Jenny Sturgeon announces new album – touring next year

Jenny Sturgeon

For rising Scottish singer-songwriter Jenny Sturgeon, nature and song are intrinsically linked. Environment, ecology and the elements are a touchstone for the Shetland-based musician and The Living Mountain, her second solo album, is a fine example of the way humankind can connect and be inspired by the natural world, something most of us have experienced during lockdown more than ever before.

Multi-instrumentalist Jenny, who has a PhD in seabird ecology and organises Shetland Songwriting Festival, is also a gifted artist with her own cottage industry Ink & Wool. From the start, her musical career has been tightly entwined with the environment.

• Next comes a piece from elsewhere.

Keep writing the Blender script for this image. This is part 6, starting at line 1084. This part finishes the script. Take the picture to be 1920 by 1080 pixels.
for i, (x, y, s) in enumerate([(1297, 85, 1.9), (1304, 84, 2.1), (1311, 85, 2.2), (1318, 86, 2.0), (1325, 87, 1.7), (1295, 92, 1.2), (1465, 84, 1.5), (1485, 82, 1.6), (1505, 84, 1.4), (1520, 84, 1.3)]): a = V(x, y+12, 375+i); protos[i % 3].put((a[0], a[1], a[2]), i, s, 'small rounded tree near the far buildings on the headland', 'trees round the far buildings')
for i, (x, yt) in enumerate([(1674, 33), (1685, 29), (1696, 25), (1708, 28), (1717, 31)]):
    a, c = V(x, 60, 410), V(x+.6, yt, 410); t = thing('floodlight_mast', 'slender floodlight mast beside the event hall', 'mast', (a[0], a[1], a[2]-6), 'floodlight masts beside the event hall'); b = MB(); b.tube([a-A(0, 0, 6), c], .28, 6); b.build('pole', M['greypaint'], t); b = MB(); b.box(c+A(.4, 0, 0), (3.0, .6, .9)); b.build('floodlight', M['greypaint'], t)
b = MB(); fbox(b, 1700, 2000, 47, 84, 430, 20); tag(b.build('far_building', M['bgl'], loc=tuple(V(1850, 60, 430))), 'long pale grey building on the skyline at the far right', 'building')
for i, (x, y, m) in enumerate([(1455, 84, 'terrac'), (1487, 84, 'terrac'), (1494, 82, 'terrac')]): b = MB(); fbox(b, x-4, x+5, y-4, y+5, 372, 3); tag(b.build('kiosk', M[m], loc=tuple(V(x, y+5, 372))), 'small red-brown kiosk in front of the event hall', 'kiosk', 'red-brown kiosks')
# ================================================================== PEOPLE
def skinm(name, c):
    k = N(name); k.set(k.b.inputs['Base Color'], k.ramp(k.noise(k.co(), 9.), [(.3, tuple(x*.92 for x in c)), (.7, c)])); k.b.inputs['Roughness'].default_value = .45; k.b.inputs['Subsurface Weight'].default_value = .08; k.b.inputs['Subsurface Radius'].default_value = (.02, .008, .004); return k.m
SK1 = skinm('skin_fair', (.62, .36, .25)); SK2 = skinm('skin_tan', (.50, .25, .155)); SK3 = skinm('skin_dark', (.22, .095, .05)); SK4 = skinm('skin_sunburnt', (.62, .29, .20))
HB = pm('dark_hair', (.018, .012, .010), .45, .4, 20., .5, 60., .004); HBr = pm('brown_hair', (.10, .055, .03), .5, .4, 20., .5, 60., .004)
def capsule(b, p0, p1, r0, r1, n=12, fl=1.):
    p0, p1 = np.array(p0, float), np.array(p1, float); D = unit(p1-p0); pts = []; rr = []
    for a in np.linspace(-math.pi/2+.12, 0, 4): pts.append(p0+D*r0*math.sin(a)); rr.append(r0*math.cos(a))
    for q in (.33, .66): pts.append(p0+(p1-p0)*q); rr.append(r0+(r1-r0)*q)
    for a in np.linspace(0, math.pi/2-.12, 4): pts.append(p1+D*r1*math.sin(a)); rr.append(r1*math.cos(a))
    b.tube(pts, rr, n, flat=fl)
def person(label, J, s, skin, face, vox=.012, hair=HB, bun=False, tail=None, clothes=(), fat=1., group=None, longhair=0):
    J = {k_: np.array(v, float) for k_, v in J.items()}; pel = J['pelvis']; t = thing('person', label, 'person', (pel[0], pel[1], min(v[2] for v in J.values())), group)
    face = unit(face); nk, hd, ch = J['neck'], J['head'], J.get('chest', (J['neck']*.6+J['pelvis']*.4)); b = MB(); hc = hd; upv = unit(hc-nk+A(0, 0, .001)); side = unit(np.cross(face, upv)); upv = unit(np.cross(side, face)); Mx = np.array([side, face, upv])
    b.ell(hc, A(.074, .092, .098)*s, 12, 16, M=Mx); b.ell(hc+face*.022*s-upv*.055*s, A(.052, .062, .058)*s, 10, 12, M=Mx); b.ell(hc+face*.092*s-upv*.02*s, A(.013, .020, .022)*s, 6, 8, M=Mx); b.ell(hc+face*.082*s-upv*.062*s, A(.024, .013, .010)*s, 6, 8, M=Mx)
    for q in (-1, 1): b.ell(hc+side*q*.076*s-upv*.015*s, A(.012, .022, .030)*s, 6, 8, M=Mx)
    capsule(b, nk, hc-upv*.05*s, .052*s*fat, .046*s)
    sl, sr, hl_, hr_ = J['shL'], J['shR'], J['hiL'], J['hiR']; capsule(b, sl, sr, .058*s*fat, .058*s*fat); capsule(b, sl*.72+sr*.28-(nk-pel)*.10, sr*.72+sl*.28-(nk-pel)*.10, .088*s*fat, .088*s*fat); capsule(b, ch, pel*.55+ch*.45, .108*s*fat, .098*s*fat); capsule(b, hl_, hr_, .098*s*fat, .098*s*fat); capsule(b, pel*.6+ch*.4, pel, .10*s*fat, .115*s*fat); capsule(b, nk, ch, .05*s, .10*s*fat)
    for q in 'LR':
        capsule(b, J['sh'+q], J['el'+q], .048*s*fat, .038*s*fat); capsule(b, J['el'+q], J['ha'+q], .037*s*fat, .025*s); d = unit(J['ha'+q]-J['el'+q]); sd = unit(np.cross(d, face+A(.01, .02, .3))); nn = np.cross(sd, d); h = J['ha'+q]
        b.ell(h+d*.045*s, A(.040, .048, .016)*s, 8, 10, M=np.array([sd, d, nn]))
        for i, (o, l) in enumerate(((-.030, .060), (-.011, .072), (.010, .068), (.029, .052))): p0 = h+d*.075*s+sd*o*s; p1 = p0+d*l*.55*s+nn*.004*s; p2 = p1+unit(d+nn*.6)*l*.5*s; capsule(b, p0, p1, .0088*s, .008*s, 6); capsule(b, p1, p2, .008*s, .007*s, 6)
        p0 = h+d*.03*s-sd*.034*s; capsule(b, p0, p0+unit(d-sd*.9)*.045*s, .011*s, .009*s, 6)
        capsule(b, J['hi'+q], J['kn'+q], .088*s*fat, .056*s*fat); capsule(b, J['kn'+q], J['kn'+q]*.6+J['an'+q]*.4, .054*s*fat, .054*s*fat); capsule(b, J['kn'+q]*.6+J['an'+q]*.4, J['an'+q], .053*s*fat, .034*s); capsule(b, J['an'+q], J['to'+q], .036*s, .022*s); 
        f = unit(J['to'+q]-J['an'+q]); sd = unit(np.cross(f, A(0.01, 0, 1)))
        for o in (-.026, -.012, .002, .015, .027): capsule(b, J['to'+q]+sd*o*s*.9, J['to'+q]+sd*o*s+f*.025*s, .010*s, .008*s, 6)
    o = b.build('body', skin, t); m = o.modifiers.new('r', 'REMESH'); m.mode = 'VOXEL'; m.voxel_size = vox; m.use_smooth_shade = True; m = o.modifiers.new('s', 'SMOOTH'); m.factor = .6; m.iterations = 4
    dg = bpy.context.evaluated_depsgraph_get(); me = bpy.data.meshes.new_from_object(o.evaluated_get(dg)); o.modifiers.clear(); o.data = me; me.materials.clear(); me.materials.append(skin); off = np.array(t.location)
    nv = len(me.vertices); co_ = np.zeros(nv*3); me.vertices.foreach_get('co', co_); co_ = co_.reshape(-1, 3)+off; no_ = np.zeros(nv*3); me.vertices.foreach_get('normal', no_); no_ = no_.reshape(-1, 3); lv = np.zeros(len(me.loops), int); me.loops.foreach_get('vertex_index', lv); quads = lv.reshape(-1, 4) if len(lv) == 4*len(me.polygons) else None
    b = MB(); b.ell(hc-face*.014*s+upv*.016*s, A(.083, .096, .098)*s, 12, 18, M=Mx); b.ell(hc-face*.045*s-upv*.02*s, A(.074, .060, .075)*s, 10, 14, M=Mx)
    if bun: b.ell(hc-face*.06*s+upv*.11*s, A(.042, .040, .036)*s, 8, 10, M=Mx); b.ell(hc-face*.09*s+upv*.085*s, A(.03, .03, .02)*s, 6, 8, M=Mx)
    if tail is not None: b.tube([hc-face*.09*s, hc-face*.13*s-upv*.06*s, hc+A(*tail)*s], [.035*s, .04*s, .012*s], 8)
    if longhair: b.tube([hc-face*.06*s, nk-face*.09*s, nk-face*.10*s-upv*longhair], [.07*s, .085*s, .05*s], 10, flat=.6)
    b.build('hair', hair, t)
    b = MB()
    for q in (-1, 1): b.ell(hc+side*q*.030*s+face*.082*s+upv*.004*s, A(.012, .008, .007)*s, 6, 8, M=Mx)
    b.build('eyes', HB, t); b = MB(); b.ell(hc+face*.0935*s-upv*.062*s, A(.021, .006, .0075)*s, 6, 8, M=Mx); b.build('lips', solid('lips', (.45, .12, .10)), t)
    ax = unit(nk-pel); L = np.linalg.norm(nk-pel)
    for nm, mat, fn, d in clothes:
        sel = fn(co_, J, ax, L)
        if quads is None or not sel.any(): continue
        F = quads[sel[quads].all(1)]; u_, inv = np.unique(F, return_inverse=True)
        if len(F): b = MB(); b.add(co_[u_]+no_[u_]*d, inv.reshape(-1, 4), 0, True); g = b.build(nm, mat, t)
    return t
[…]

Nominated for Composer of the Year at the 2018 Scots Trad Music Awards, Aberdeenshire-raised Sturgeon also performs with acclaimed alt-folk band Salt House and in the bird and migration-inspired Northern Flyway – an audio visual project co-written with Inge Thomson.

Previous releases include the EP Source To Sea (2014), her 2016 debut album From the Skein and 2017’s The Wren And The Salt Air – a commission from the National Trust for Scotland to mark 30 years of Hebridean island St Kilda as a World Heritage Site for nature. But now comes probably her most affecting album to date. The Living Mountain was inspired by trailblazing nature writer Nan Shepherd’s book of the same name and Jenny’s experience growing up near, and walking in, the Cairngorms. Within the song cycle Jenny explores her personal connection to this highland area as well as delving into Nan’s philosophy of simply ‘being’ in the mountains and interacting with the wild. Shepherd’s 1940s mountain memoir, which lay unpublished for some three decades, has been described by The Guardian as “the finest book ever written on nature and landscape in Britain”.

Sturgeon’s passion for this project shines through. A feast for the senses and as elevating as the mountains themselves, in The Living Mountain, Sturgeon has conjured a timeless album that takes you up close and personal to a tactile and sensory place where you can almost smell the heather, feel the roughness of the rocks and be awestruck by the Aurora.

The end result is an exquisite, spellbinding, life-affirming and totally immersive experience – piece by piece the image-rich songs weave together to form a living, breathing tapestry of the Cairngorms – a real tonic for our times.

Jenny, alongside film curator Shona Thomson will be touring the audio-visual project in May & November 2021.Visuals feature stunning imagery from Scotland: The Big Picture and 1940s archive film from National Library of Scotland Moving Image Archive. The meditative experience of the combined audio and imagery are a soothing and poignant exploration of what it means to connect with a landscape and to find a sense of place.